The city was built by the Italian-Argentine Colonization Company (Spanish: Compañía Italo-Argentina de Colonización), which purchased 5,000 hectares for urban development from the estate of Manuel Zorrilla. The lands were divided into four zones of 1,300 hectares, 1,200 hectares, 1,300 hectares, and 1,200 hectares. These zones were then subdivided into lots, which were sold to families that immigrated to Argentina from Italy. The settlement was established on November 7, 1924. It was originally named Colonia Regina de Alvear, after the wife of then-president Marcelo T. de Alvear, who had approved the project. The company developed the town with the help of Italian investors. In 1930, the government of Rio Negro created the municipality of Villa Regina, dissolving the Italian-Argentine Colonization Company. By 1939, the development of the four zones was completed. In 1987 the town wrote its first constitution, doing away with the position of municipal president and replacing it with the position of mayor.
Villa Regina is considered the capital of the Eastern Upper Valley micro-region. The surrounding area produces a large portion of the apple and pear harvests of Patagonia and also has a sizable grape harvest. The economy of the town is complemented by its canning and bottling plants, which compose the local industrial park. The city celebrates the Provincial Grape Harvest Festival annually and also hosts the National Comahue Fair biennially.
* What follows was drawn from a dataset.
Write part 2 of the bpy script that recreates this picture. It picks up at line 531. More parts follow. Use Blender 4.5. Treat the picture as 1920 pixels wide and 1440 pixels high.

The first known mention of the area was an entry in the diary of Colonel Manuel José Olascoaga, an officer in the Argentine army. On June 4, 1879, during the Conquest of the Desert, Olascoaga described it while camping with his troops: "Two hours on the way up from Chichinal, we camped on a place a bit far from the river, close to a water reservoir. [...] The ground is plain with ligere landforms. The canyons to the north increase their altitude westbound." During the expansion of the Buenos Aires Great Southern Railway (Spanish: Ferrocarril del Sur) to the lands conquered during the Desert Campaign, the new route passed by the area because it was flat. Manuel Marcos Zorilla, the private secretary of president Julio Argentino Roca, was given 15,000 hectares there, which he called Zorilla Field (Spanish: Campo Zorilla). Zorrilla officially received the lands in 1895, with the condition that he would have to cede, free of charge, the sections where the tracks of the Ferrocarril del Sur would be built.